**Objective:** Work out how many lines hold the string "picture". Give that number and nothing more.

**Material:**

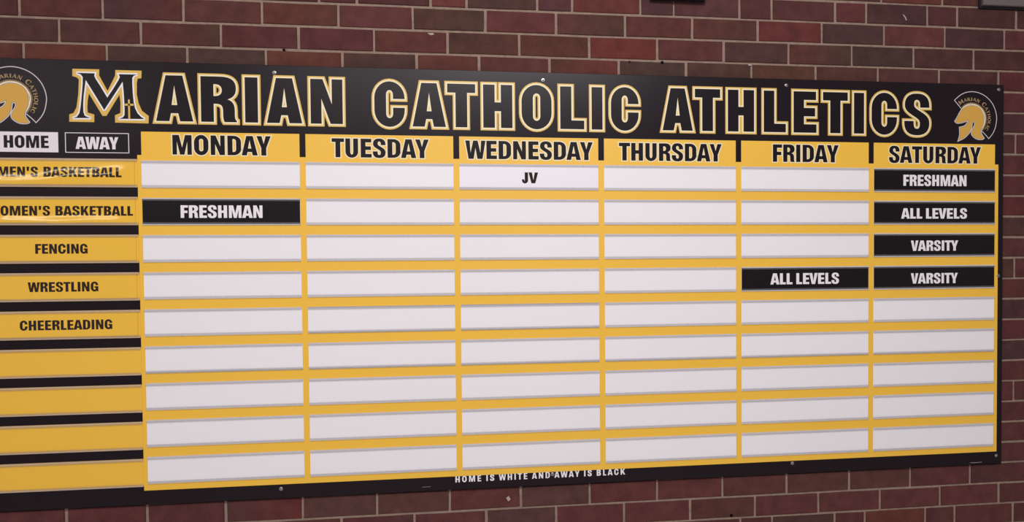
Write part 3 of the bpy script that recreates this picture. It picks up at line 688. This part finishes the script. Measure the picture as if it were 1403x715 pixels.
# ------------------------------------------------------------------ cards slid into the holders
CY = YF - .0016                                # front of a holder's backing
def card(name, x0, x1, z0, z1, text, tx, label, group, m, mt, warp=None, s=.25, h=.185, space=.26):
    o = ((x0+x1)/2, CY, z0)
    t = thing(name, o, label, 'name card', group)
    nx, nz = (60, 26) if warp else (2, 1)
    wy = (lambda x, z: -warp((x-x0)/(x1-x0), (z-z0)/(z1-z0))) if warp else None
    b = MB(); mi = b.mi(m); th = .0010; yb = CY - .0003
    def grid(y, flip):
        k = len(b.v)
        for j in range(nz+1):
            for i in range(nx+1):
                x = x0+(x1-x0)*i/nx; z = z0+(z1-z0)*j/nz
                b.v.append((x, y + (wy(x, z) if wy else 0), z))
        for j in range(nz):
            for i in range(nx):
                a = k + j*(nx+1) + i; f = (a, a+1, a+nx+2, a+nx+1)
                b.f.append(f[::-1] if flip else f); b.m.append(mi)
        return k
    kf = grid(yb-th, False); kb_ = grid(yb, True)
    ring = [i for i in range(nx)] + [j*(nx+1)+nx for j in range(nz)] + [nz*(nx+1)+i for i in range(nx, 0, -1)] + [j*(nx+1) for j in range(nz, 0, -1)]
    for i in range(len(ring)):
        p, q = ring[i], ring[(i+1) % len(ring)]; b.f.append((kf+p, kb_+p, kb_+q, kf+q)); b.m.append(mi)
    b.build('sheet', t, smooth=bool(warp))
    b = MB()
    for tt, a0, a1, c0, c1 in tx:
        put_text(b, tt, a0, a1, c0, c1, yb-th-.00025, mt, s, h, space=space)
    if warp: drape(b, wy)
    b.build('lettering', t, smooth=bool(warp))
    return t
def inner(col, row, dz=0.0):
    x0, x1 = COLS[col]; zt = ROWT[row]
    return x0+.0006, x1-.0006, zt-CH+.0034+dz, zt-.0034+dz
G = 'black name cards in the white slots'
K, KL = M_CARDBLACK, M_CARDLETTER
card('name_card', *inner(0,1), 'F', [('FRESHMAN', .0962,.3077,-.1573,-.1226)], 'black card reading FRESHMAN in the Monday column, second row', G, K, KL)
card('name_card', *inner(5,0), 'F', [('FRESHMAN', 2.1979,2.4098,-.0555,-.0208)], 'black card reading FRESHMAN at the top of the Saturday column', G, K, KL)
card('name_card', *inner(5,1), 'A', [('ALL LEVELS', 2.1908,2.4121,-.1585,-.1259)], 'black card reading ALL LEVELS in the Saturday column, under the FRESHMAN card', G, K, KL)
card('name_card', *inner(5,2), 'V', [('VARSITY', 2.2236,2.3827,-.2604,-.2278)], 'upper of two black VARSITY cards in the Saturday column, below ALL LEVELS', G, K, KL)
card('name_card', *inner(5,3), 'V', [('VARSITY', 2.2240,2.3820,-.3638,-.3311)], 'lower of two black VARSITY cards, level with WRESTLING in the Saturday column', G, K, KL)
card('name_card', *inner(4,3,-.0001), 'A', [('ALL LEVELS', 1.7677,1.9872,-.3612,-.3271)], 'black card reading ALL LEVELS in the Friday column, fourth row', G, K, KL)
card('name_card', *inner(2,0), 'J', [('JV', 1.0206,1.0671,-.0556,-.0238)], 'glossy white card reading JV at the top of the Wednesday column', None, M_CARDWHITE, M_CARDINK)

def sin_(a): return math.sin(math.pi*a)
def ridge(u, v, v0, amp, up, down):      # a soft crease along the card, steeper above than below
    d = v - v0
    return amp*math.exp(-(d/(down if d > 0 else up))**2)
def edge_(u): return min(1.0, 6*u, 6*(1-u))
def warp_a(u, v):      # top card: pushed out in a slanting crease
    return ridge(u, v, .0 + .55*u + .04*math.sin(14*u), .0017 + .0003*math.sin(17*u), .30, .24)*min(1, 5*(1-v), 5*v+.2)*edge_(u) + .0002
def warp_b(u, v):      # second card: sprung out along its lower rail
    return ridge(u, v, .05 + .05*u + .02*math.sin(11*u), .0019 + .0002*math.sin(13*u+1), .2, .20)*edge_(u) + .0002
def flatw(u, v): return .0002*sin_(v)*sin_(u)
GS = 'yellow sport name cards down the left column'
def srow(k): return SX0+.0006, SX1-.006, ST[k]-SH+.0036, ST[k]-.0036
Y_, YI = M_CARDYELLOW, M_CARDINK
card('sport_card', *srow(0), 'M', [("MEN'S", -.353,-.2560,-.0470,-.0204), ('BASKETBALL', -.2425,-.0504,-.0470,-.0200)], "glossy yellow card reading MEN'S BASKETBALL, top row of the left column", GS, Y_, YI, warp_a)
card('sport_card', *srow(1), 'W', [("WOMEN'S", -.3790,-.2290,-.1515,-.1253), ('BASKETBALL', -.2160,-.0241,-.1515,-.1253)], "glossy yellow card reading WOMEN'S BASKETBALL in the left column", GS, Y_, YI, warp_b)
card('sport_card', *srow(2), 'F', [('FENCING', -.2674,-.1390,-.2542,-.2279)], 'yellow card reading FENCING in the left column', GS, Y_, YI, flatw)
card('sport_card', *srow(3), 'W', [('WRESTLING', -.2876,-.1147,-.3573,-.3310)], 'yellow card reading WRESTLING in the left column', GS, Y_, YI, flatw)
card('sport_card', *srow(4), 'C', [('CHEERLEADING', -.3093,-.0821,-.4609,-.4344)], 'yellow card reading CHEERLEADING in the left column', GS, Y_, YI, flatw)

# ------------------------------------------------------------------ plates cut off by the top of the picture
t = thing('wall_plate', (2.62, 0.0, .514), 'grey painted plate with a dark edge on the bricks at the top right corner', 'plate')
b = MB(); b.box(2.4600, 2.80, -.024, -.0090, .5175, .74, M_PLATE, .002); b.build('face_plate', t)
b = MB(); b.box(2.4530, 2.807, -.0090, -.0008, .5110, .747, M_DARKEDGE, .001); b.build('dark_rim', t, label='dark edge behind the plate')  # matte dark rim, slightly larger than the plate
t = thing('wall_box', (1.48, 0.0, .4925), 'dark underside of a box fixed to the bricks at the top middle edge', 'box')
b = MB(); b.box(1.3986, 1.5643, -.030, -.0060, .4935, .62, M_DARKEDGE, .003); b.build('cover', t)
b = MB(); b.box(1.4020, 1.5610, -.0060, -.0008, .4960, .617, M_PLATE); b.build('back_plate', t)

**Reply:** 2